Barbara Bretton - Home for the Holidays This was a darling story told partly from Sebastian, a Maine Coon cat's perspective and partly from his human owners, Jill and David. It is Christmas Eve and David and Jill are divorcing. Jill and David had been together since college; loving each other thru the hard times then slowly falling apart as David's need to advance his career and make more and more money was more important than spending time with his family. It would take Sebastian, the cat they both loved, on a journey that they could follow - to make David remember that the most important thing he needed was Jill and that they were partners - and that they were once happiest when all they had was a little money but whole lot of love. Sweet story.

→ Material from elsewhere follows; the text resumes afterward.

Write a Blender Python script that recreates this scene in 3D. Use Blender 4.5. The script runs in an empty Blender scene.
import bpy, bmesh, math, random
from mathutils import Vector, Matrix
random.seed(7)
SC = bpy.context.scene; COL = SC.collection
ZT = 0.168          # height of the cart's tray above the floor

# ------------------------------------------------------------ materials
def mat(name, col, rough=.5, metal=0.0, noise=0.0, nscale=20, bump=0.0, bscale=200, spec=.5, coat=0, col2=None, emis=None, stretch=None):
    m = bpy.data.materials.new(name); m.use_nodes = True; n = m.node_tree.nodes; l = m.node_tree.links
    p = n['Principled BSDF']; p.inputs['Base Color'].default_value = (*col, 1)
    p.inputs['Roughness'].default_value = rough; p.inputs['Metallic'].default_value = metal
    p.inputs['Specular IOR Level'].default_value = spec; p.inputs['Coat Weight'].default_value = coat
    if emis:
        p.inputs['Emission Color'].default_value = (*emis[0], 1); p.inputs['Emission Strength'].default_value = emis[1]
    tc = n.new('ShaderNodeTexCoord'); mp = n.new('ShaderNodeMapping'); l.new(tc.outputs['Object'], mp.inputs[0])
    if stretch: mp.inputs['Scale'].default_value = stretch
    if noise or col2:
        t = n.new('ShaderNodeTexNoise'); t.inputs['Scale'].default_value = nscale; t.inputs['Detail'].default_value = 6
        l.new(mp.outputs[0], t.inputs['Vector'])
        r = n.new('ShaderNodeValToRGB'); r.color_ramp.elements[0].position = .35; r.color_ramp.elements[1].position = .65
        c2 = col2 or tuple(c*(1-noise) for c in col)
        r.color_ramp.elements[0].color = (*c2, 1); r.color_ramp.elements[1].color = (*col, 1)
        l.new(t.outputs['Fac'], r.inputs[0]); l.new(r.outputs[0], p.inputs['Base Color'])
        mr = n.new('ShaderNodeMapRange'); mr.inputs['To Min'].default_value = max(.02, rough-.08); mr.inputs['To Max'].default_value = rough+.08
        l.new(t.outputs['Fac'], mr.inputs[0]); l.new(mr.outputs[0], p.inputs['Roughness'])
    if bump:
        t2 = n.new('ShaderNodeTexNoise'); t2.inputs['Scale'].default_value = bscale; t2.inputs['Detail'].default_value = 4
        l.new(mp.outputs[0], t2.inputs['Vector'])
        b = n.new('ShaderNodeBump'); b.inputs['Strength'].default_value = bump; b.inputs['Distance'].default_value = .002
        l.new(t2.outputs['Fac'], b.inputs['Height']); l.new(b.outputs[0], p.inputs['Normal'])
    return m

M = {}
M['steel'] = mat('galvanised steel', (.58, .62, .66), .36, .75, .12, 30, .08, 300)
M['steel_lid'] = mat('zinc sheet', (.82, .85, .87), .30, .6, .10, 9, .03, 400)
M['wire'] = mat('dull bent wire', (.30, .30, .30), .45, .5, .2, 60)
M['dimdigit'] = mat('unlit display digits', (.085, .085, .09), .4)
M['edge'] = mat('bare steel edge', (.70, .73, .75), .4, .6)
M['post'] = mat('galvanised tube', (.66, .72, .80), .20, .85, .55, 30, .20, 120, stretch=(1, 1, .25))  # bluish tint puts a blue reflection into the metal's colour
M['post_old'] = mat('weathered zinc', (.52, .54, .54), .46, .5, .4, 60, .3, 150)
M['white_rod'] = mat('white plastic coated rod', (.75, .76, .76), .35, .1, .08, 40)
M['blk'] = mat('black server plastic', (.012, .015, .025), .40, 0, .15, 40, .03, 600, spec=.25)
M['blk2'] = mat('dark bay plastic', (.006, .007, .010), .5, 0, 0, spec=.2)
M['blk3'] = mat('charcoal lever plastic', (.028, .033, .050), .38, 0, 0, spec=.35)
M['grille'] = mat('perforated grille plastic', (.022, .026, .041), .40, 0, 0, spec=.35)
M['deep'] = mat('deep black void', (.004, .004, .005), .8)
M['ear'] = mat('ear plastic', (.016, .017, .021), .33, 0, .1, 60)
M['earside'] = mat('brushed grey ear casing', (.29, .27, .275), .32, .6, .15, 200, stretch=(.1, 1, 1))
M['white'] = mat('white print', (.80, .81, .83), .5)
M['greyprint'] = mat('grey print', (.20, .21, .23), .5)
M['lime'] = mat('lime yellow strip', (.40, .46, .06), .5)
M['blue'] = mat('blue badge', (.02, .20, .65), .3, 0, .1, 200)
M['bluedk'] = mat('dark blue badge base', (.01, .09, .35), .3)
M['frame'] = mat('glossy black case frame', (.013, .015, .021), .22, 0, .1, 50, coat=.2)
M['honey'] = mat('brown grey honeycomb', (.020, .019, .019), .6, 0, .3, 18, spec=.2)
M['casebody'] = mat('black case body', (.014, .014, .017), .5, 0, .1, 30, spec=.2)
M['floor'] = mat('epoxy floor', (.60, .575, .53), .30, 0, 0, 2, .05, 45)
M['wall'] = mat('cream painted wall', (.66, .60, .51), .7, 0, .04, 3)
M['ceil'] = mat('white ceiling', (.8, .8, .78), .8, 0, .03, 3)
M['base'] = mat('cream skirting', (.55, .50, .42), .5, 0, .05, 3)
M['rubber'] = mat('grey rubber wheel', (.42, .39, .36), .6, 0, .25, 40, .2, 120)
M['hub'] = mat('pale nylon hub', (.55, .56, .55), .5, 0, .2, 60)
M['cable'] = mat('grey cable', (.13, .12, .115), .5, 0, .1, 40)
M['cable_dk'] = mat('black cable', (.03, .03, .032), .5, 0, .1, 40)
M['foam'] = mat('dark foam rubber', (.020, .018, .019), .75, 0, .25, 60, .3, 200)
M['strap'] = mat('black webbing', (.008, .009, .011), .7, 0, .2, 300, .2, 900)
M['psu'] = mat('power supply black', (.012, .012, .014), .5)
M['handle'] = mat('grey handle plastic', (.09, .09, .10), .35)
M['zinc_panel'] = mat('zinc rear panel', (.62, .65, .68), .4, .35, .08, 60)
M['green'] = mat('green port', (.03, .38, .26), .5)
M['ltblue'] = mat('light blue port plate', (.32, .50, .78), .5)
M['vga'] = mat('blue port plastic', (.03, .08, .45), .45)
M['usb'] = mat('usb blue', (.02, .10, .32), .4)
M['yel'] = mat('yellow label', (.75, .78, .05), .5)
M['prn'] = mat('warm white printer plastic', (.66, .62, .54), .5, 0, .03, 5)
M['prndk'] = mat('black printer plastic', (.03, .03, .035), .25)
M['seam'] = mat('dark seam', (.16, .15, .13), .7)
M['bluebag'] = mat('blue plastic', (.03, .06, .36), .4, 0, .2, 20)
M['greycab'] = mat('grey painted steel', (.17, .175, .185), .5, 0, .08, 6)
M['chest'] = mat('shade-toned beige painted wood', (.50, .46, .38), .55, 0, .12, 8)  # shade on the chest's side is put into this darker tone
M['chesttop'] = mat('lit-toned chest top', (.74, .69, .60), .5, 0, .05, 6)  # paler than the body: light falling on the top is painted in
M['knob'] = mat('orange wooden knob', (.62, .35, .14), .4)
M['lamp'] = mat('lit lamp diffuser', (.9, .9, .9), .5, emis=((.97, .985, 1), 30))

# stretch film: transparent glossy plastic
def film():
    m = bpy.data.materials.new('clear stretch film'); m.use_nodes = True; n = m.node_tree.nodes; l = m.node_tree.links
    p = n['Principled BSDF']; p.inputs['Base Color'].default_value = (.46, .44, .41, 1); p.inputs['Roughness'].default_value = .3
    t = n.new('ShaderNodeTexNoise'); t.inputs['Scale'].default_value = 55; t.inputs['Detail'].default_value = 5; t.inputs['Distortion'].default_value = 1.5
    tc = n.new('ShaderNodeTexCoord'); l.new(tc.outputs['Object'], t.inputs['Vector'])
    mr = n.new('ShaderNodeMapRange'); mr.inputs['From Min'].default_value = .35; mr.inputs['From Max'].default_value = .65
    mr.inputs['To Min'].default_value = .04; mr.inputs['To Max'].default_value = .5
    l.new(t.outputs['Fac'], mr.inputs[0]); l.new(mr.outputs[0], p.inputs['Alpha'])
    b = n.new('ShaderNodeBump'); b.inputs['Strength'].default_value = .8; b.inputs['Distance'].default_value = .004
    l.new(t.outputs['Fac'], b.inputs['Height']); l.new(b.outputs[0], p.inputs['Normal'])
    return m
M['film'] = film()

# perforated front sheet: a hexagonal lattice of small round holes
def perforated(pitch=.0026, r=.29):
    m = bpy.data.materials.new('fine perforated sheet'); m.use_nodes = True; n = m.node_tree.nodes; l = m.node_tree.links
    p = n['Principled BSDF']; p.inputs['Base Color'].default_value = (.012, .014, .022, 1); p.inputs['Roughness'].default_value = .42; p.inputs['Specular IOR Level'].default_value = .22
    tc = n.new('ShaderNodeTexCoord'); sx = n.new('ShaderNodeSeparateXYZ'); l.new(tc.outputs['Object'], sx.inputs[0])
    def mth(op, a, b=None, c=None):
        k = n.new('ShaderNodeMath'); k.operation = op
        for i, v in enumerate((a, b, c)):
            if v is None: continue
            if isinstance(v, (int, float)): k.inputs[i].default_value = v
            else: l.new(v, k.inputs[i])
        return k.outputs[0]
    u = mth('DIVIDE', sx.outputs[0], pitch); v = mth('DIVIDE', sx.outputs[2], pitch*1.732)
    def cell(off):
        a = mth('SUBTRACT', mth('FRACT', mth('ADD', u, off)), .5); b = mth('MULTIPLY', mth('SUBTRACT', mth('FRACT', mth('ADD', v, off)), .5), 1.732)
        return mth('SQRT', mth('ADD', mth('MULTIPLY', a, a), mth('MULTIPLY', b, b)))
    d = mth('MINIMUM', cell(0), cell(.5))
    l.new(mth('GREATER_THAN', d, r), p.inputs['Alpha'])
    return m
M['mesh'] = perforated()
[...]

Lynn Kurland - The Gift of Christmas Past I really liked this offering from Lynn Kurland. Sir Sweetums, Abigail Garrett's cat, has been missing, and her life feels as though it has gone down the drain, no job, no cat, no unemployment insurance, and no boyfriend just a couple of days before Christmas - she felt like George Bailey and was ready to jump off a bridge into the river. Well, she didn't exactly jump but she did fall in and when she came up for air she found herself in a cesspool of a moat. Not only a moat, but she was no longer in Wisconsin, but England and it wasn't 1998 anymore but 1238! She dragged herself out of the moat, and made her way to the gate at the top of the drawbridge - only to find a surly man dressed up like a medieval knight holding a sword and he didn't quite know what to make of her either! This was a really darling story with Sir Sweetums, who had passed by his ninth life, and was now a guardian angel cat who had one last human he had to find a suitable mate for. Very nice and romantic as these two people from different times had to come to grips with each other and the truth of who they were! Very humorous as well!
If you want to carry on reading about Miles and Abby's life together read THE MORE I SEE YOU, it is set about 20yrs. after this story. You won't be dissapointed.